Sometimes people ask me if I have the full list of my Beatles ranking already planned out or if it’s a work in progress that I’ve been assembling as I write them up. (Yes, people do ask me about the list. Yes, I do have friends. “Hey, we were just talking about the list. Nobody was saying you didn’t have friends, Anthony.” The tone was implied.) Well, if you’re dying to know how the game is played, the art of the trade, and how the sausage gets made, yes, the ranking is fully complete and safe in my possession, despite the efforts of desperate Russian hackers trying to get their hands on it who have dejectedly turned to meddling in American politics instead.
Vladimir Putin’s favorite Beatles song is “The Continuing Story of Bungalow Bill” so he’s had it out for me ever since I ranked it at #193.
From time to time, I hear a song, wonder where it is on the list, and then react with appalled rage that it’s so low. Surely I made a mistake when I compiled things! How could I have put this brilliant work of art at the low ranking of [insert any number greater than 5]? Then I start looking at the songs directly above it…go a little further up the list…and realize that I can’t bump any of them any lower. Once in a while, I might take another listen and boost something three or four slots, but it’s becoming a common problem especially as the list continues. There’s just too many damn good songs to consider.
Seeing “Norwegian Wood” ranked at #86 shook me initially, but again, I look at the rest of what’s to come, and I have to go to bat for those 85 songs yet to show up.
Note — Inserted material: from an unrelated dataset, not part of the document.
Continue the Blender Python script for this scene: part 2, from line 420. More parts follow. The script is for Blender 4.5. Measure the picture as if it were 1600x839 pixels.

They’re all awesome. “Norwegian Wood” is awesome too, and unlike anything else the Beatles had released up to that point for several reasons.
Namely:
- The sitar: George Harrison encountered the sitar on the set of Help! earlier in 1965, and bought himself “a real crummy-quality one.” Though his tutelage under Ravi Shankar was still a few months away, George offered up his elementary sitar skills when the band decided to spice up “Norwegian Wood” with something different. It wasn’t the first instance of Indian influence on pop music, but soon enough the sitar was popping up in songs by the Rolling Stones, the Monkees, and even Elvis Presley.
- The subject matter: The Beatles had long moved on from the “me to you” era by 1965, but with a few exceptions (notably the title track from Help! and the song that’s about to pop up at #85), their output up to this point still consisted largely of impersonal love songs. Though the lyrics to “Norwegian Wood” are deliberately vague, they actually recount an affair John Lennon was having. It seems so abundantly obvious once you know that–the lyrics are so incriminatingly specific, but also so arrestingly mundane–but in hindsight, it feels incredibly bold that John would commit his infidelity to record.
- The twist(ed) ending: Now, aside from “Weird Al” Yankovic, most pop stars make for lousy role models. So I don’t think John Lennon committing adultery comes as much of a surprise to most readers. But arson?! Ok, so this part of “Norwegian Wood” is facetious–I hope–but take a closer listen to the last two lines of the song. The narrator wakes up to find his lady friend is gone. “So I lit a fire / isn’t it good, Norwegian wood?” I’ll go out on a limb and say that he didn’t chop some wood, place it under the chimney, get cozy under a blanket, and pour himself a cup of hot cocoa here.